Huskies lose two scholarships
March 2, 2006
The NIU football team will lose two football scholarships, according to the Academic Progress Rates report released Wednesday by the NCAA.
The report is used to identify schools with athletes who are not achieving scholastic performance standards and penalizes the programs with a loss of scholarships.
A total of eight football programs were penalized, including five MAC schools. Temple was the biggest loser with nine scholarships lost, followed by six from Toledo, five from Western Michigan, three from Buffalo and two from NIU. The other schools losing scholarships are New Mexico State, Hawaii and Middle Tennessee.
A total of 99 Division I teams from 65 universities will lose scholarships for not reaching academic performance standards, which is less than 2 percent nationwide.
The penalties were handed out disproportionately to the MAC. The ACC, Big East, Big Ten, Big 12, Southeastern and Pac-10 conferences did not lose any football scholarships and only saw seven total teams get penalized.

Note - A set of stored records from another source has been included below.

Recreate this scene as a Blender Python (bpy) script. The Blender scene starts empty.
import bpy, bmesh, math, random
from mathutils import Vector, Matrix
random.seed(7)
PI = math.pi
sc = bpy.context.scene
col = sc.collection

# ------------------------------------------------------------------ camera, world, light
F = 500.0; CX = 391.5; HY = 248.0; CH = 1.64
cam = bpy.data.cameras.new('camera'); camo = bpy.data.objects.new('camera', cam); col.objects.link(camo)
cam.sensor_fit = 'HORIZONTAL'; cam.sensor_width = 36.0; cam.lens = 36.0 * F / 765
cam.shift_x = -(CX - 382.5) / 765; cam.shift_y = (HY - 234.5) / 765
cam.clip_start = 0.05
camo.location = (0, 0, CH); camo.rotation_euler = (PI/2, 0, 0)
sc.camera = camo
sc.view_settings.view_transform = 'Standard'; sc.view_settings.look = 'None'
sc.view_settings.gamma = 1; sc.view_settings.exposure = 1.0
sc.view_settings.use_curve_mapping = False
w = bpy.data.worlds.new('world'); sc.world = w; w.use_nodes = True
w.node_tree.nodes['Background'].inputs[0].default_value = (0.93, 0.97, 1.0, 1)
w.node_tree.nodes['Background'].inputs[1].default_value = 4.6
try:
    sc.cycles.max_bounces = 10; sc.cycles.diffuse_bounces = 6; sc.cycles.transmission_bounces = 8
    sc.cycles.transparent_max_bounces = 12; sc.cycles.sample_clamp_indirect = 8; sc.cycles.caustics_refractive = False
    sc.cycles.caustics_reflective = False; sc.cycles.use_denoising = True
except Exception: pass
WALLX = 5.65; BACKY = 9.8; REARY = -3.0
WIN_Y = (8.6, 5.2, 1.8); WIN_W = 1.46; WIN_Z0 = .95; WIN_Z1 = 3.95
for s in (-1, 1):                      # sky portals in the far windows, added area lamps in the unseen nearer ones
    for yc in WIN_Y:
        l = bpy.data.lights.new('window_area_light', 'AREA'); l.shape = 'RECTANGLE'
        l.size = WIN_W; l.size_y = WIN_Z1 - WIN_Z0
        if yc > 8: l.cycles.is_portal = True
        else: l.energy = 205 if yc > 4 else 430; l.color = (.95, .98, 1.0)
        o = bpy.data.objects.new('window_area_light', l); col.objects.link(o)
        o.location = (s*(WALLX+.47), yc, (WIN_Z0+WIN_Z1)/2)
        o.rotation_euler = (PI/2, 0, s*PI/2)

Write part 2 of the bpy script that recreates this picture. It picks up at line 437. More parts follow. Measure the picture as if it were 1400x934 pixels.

The APR serves as a measure of each school’s academic eligibility and retention of student athletes. On a scale of 1,000, the APR for a program must be below 925 in order to avoid penalties. An APR of 925 equals about a 60 percent graduation rate.
In addition, 17 Division I basketball programs lost scholarships, including the MAC’s Kent State.
Eight schools are still in the process of being evaluated: Arizona, Arizona State, Northern Arizona, Kansas, San Diego State, San Jose State, Texas A&M and Tulane.
The NCAA will send warning letters to historically poor academically performing schools next year and those schools also could face loss of scholarships in 2007-08. In 2008-09, a ban from postseason play could occur.
NIU Athletic Director Jim Phillips and NIU football coach Joe Novak could not be reached for comment as of press time.